米連邦準備制度理事会(FRB)は2010年2月18日、公定歩合を0.5%から0.75%に引き上げた。2008年9月のリーマン・ショックを契機に一気に膨れ上がったバランスシート(B/S)を縮小するには、相当な時間がかかるだろう。遥か彼方の出口に向けて千里の一歩を踏み出したわけだ。

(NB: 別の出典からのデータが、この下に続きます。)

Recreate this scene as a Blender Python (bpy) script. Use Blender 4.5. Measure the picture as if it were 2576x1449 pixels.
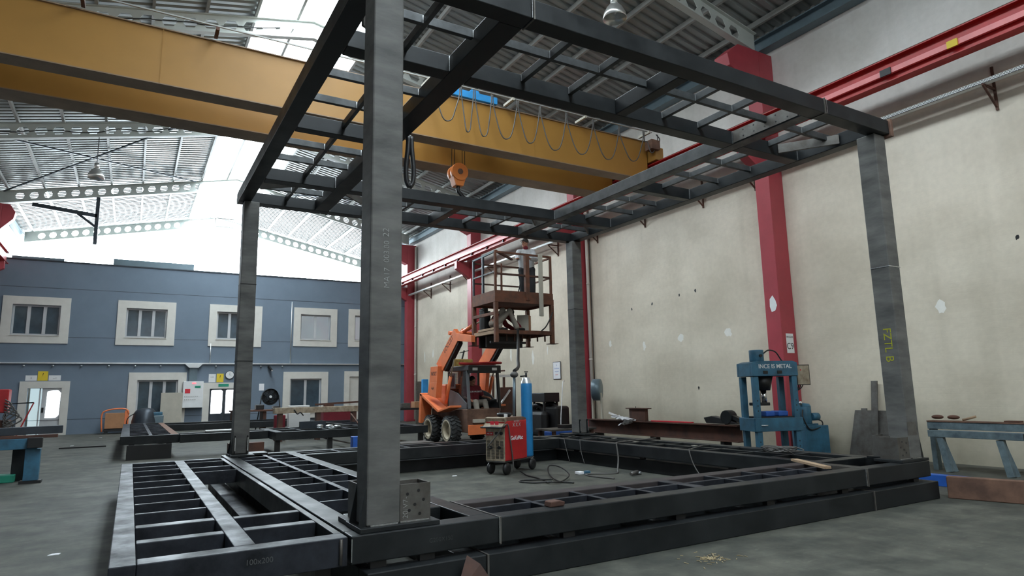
import bpy, bmesh, math, random
from mathutils import Vector, Matrix
random.seed(7)
for o in list(bpy.data.objects): bpy.data.objects.remove(o, do_unlink=True)
SC = bpy.context.scene
C = SC.collection
PI = math.pi

# ---------------------------------------------------------------- camera
def set_camera():
    f, yaw, pit, rol, H = 1617.8, .5326, .1593, -.0193, 1.45
    cy, sy, cp, sp = math.cos(yaw), math.sin(yaw), math.cos(pit), math.sin(pit)
    F = Vector((sy*cp, cy*cp, sp)); R = Vector((cy, -sy, 0)); U = R.cross(F)
    c, s = math.cos(rol), math.sin(rol)
    R2 = R*c + U*s; U2 = -R*s + U*c
    cam = bpy.data.cameras.new('camera'); o = bpy.data.objects.new('camera', cam); C.objects.link(o)
    M = Matrix((R2, U2, -F)).transposed().to_4x4(); M.translation = Vector((0, 0, H))
    o.matrix_world = M
    cam.sensor_width = 36; cam.lens = 36*f/2576; cam.clip_start = .05; cam.clip_end = 300
    SC.camera = o
set_camera()

# ---------------------------------------------------------------- world, light, exposure
W = bpy.data.worlds.new('sky'); SC.world = W; W.use_nodes = True
bg = W.node_tree.nodes['Background']; bg.inputs[0].default_value = (.75, .87, 1, 1); bg.inputs[1].default_value = 1.0
SC.view_settings.view_transform = 'Standard'; SC.view_settings.look = 'None'
SC.view_settings.gamma = 1; SC.view_settings.use_curve_mapping = False
SC.view_settings.exposure = 0.0
SKY_STRENGTH = 10.0      # daylight through the ridge skylight sheets
FRONT_STRENGTH = .6     # assumed near gable behind the camera, added to light faces turned to it
GABLE_STRENGTH = 22.0    # daylight through the translucent gable beyond the offices

# ---------------------------------------------------------------- hall dimensions
XL, XR, YB, YE = -5.4, 13.0, -9.0, 41.0
XC = 3.8                               # ridge
def raft(x): return 11.33 - .21*abs(x-XC)   # underside of the rafters

# ---------------------------------------------------------------- materials
def mat(name, col, rough=.6, metal=0., var=.15, scale=3., col2=None, bump=0., emit=None, alpha=1, streak=None, detail=4, thr=None, rvar=0, spec=.5):
    m = bpy.data.materials.new(name); m.use_nodes = True
    nt = m.node_tree; N = nt.nodes; L = nt.links; b = N['Principled BSDF']
    b.inputs['Roughness'].default_value = rough; b.inputs['Metallic'].default_value = metal; b.inputs['Specular IOR Level'].default_value = spec
    c1 = tuple(col)+(1,)
    if col2 is None:
        c2 = tuple(max(0, c*(1-var)) for c in col)+(1,)
        c1 = tuple(min(1, c*(1+var)) for c in col)+(1,)
    else: c2 = tuple(col2)+(1,)
    tc = N.new('ShaderNodeTexCoord'); mp = N.new('ShaderNodeMapping'); L.new(tc.outputs['Object'], mp.inputs[0])
    if streak: mp.inputs['Scale'].default_value = streak
    nz = N.new('ShaderNodeTexNoise'); nz.inputs['Scale'].default_value = scale; nz.inputs['Detail'].default_value = detail; nz.inputs['Roughness'].default_value = .62
    L.new(mp.outputs[0], nz.inputs['Vector'])
    r = N.new('ShaderNodeValToRGB'); a, bb = thr or (.3, .7)
    r.color_ramp.elements[0].position = a; r.color_ramp.elements[1].position = bb
    r.color_ramp.elements[0].color = c1; r.color_ramp.elements[1].color = c2
    L.new(nz.outputs[0], r.inputs[0]); L.new(r.outputs[0], b.inputs['Base Color'])
    if rvar:
        mr = N.new('ShaderNodeMapRange'); mr.inputs[1].default_value = .3; mr.inputs[2].default_value = .7; mr.inputs[3].default_value = rough-rvar; mr.inputs[4].default_value = rough+rvar
        L.new(nz.outputs[0], mr.inputs[0]); L.new(mr.outputs[0], b.inputs['Roughness'])
    if bump:
        bp = N.new('ShaderNodeBump'); bp.inputs['Strength'].default_value = bump; bp.inputs['Distance'].default_value = .02
        L.new(nz.outputs[0], bp.inputs['Height']); L.new(bp.outputs[0], b.inputs['Normal'])
    if emit:
        b.inputs['Emission Color'].default_value = tuple(col)+(1,); b.inputs['Emission Strength'].default_value = emit
    if alpha < 1: b.inputs['Alpha'].default_value = alpha
    return m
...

 しかし、その道程は険しく、多くの障害が待ち構えている。目先直面しそうなリスクは、景気が腰折れして10年前のゼロ金利解除に失敗した日銀の二の舞いになることだ。

大袈裟に報じられた「上限金利」引き上げ

FRB、公定歩合を0.75%に引き上げ

ワシントンD.C.にある米連邦準備制度理事会〔AFPBB News

 今回の措置を分かりやすくするため、まず「公定歩合」から解説したい。新聞の中には「公定歩合引き上げ」と1面トップで伝えたところもあったが、大見出しとは裏腹に実際は技術的な対応に過ぎない。

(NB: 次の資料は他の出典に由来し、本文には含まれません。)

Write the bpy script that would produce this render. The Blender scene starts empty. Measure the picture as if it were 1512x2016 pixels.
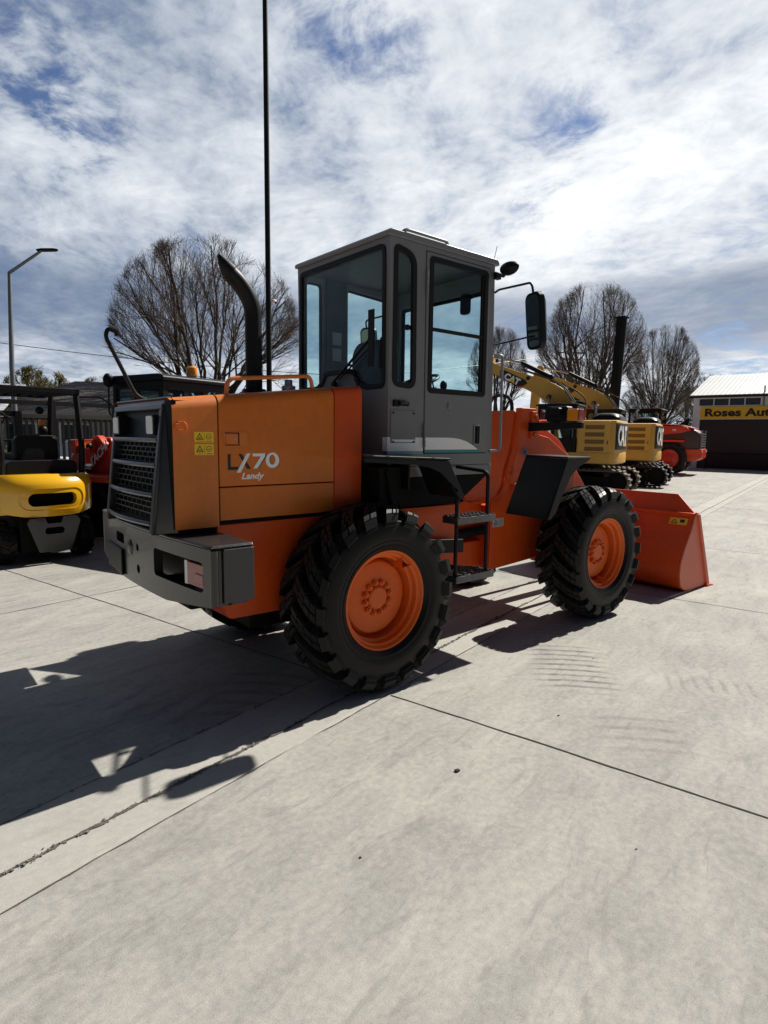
import bpy, bmesh, math, random
from mathutils import Vector, Matrix, Quaternion
from mathutils.geometry import tessellate_polygon
random.seed(7)
S = bpy.context.scene
COL = S.collection
PI = math.pi
R = math.radians

# ------------------------------------------------------------------ mesh helpers
class MB:
    def __init__(s): s.v = []; s.f = []; s.m = None
    def pt(s, p):
        s.v.append(tuple(s.m @ Vector(p)) if s.m else tuple(p)); return len(s.v) - 1
    def face(s, ids): s.f.append(tuple(ids))
    def hexa(s, p):           # 8 points: bottom loop 0-3, top loop 4-7
        i = [s.pt(q) for q in p]
        for a in ((3,2,1,0),(4,5,6,7),(0,1,5,4),(1,2,6,5),(2,3,7,6),(3,0,4,7)): s.face([i[k] for k in a])
        return s
    def box(s, x0, x1, y0, y1, z0, z1):
        return s.hexa([(x0,y0,z0),(x1,y0,z0),(x1,y1,z0),(x0,y1,z0),(x0,y0,z1),(x1,y0,z1),(x1,y1,z1),(x0,y1,z1)])
    def loft(s, loops, cap=True, closed=True):
        ids = [[s.pt(p) for p in L] for L in loops]; n = len(loops[0])
        for a, b in zip(ids, ids[1:]):
            for k in range(n if closed else n - 1):
                s.face((a[k], a[(k+1)%n], b[(k+1)%n], b[k]))
        if cap: s.face(ids[0][::-1]); s.face(ids[-1])
        return s
    def prism(s, poly, axis, a0, a1):
        f = AX[axis]
        return s.loft([[f(p, a0) for p in poly], [f(p, a1) for p in poly]])
    def plate(s, outer, holes, axis, a0, a1):
        f = AX[axis]; loops = [outer] + holes
        tris = tessellate_polygon([[Vector((p[0], p[1], 0)) for p in L] for L in loops])
        flat = [p for L in loops for p in L]
        A = [s.pt(f(p, a0)) for p in flat]; B = [s.pt(f(p, a1)) for p in flat]
        for t in tris: s.face([A[k] for k in t]); s.face([B[k] for k in reversed(t)])
        o = 0
        for L in loops:
            n = len(L)
            for k in range(n):
                i, j = o + k, o + (k+1) % n
                s.face((A[i], A[j], B[j], B[i]))
            o += n
        return s
    def tube(s, pts, r, n=8, cap=True):
        pts = [Vector(p) for p in pts]; m = len(pts)
        rr = r if isinstance(r, (list, tuple)) else [r] * m
        t0 = (pts[1] - pts[0]).normalized()
        up = Vector((0,0,1)) if abs(t0.z) < .9 else Vector((1,0,0))
        nx = t0.cross(up).normalized(); loops = []
        for k in range(m):
            t = (pts[min(k+1,m-1)] - pts[max(k-1,0)]).normalized()
            nx = (nx - t * nx.dot(t)).normalized(); ny = t.cross(nx)
            loops.append([pts[k] + (nx*math.cos(2*PI*i/n) + ny*math.sin(2*PI*i/n)) * rr[k] for i in range(n)])
        return s.loft(loops, cap)
    def lathe(s, prof, n=48, axis='y', c=(0,0,0), cap=True):   # prof: (radius, along) points, revolved; closed end discs if radius 0 not needed
        loops = []
        for r_, a in prof:
            L = []
            for i in range(n):
                t = 2*PI*i/n; u, w = r_*math.cos(t), r_*math.sin(t)
                L.append({'y':(c[0]+u, c[1]+a, c[2]+w), 'x':(c[0]+a, c[1]+u, c[2]+w), 'z':(c[0]+u, c[1]+w, c[2]+a)}[axis])
            loops.append(L)
        return s.loft(loops, cap)
    def cyl(s, p0, p1, r, n=16): return s.tube([p0, p1], r, n)
    def sphere(s, c, r, nu=14, nv=8, sc=(1,1,1)):
        loops = []
        for j in range(1, nv):
            t = PI*j/nv
            loops.append([(c[0]+sc[0]*r*math.sin(t)*math.cos(2*PI*i/nu), c[1]+sc[1]*r*math.sin(t)*math.sin(2*PI*i/nu), c[2]+sc[2]*r*math.cos(t)) for i in range(nu)])
        return s.loft(loops)
AX = {'x': lambda p, a: (a, p[0], p[1]), 'y': lambda p, a: (p[0], a, p[1]), 'z': lambda p, a: (p[0], p[1], a)}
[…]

 「公定歩合」はかつて日銀も政策金利の主軸として活用しており、「公定歩合」の文字が1面トップに踊ることは珍しくなかった。しかし、その名称は2001年2月に消滅。「基準貸付金利」に生まれ変わり、政策スタンスを象徴する金利ではなくなった。

 「基準貸付金利」は、金融機関が市中で資金を調達しにくい時、日銀から資金を借りる際に適用される金利だ。現在の政策金利である無担保コール翌日物よりもある程度高い水準に設定されているが、担保さえあればいつでも利用できるので、実質的に市中金利の上限になる機能がある。

 FRBの「公定歩合」も、日銀の「基準貸付金利」と同様の機能を持つ。つまり、「公定歩合引き上げ」は「上限金利の引き上げ」に過ぎないのに、「公定歩合」という名称が仰々しいため、必要以上に大袈裟に報じられてしまったのだ。

FRBの狙いは、モラルハザードの防止

 FRBが上限金利の引き上げに踏み切ったのは、政策金利の主軸であるFF金利との差が極端に狭い状態が続いているためだ。

 本来、中央銀行から貸し付けを受けるのは、個別の金融機関が「やむなく」高い金利で「ちょっとだけ借りる」という程度のものだった。ところが、市中金利との差が小さいと、ハードルが下がり、いとも簡単に利用できてしまう。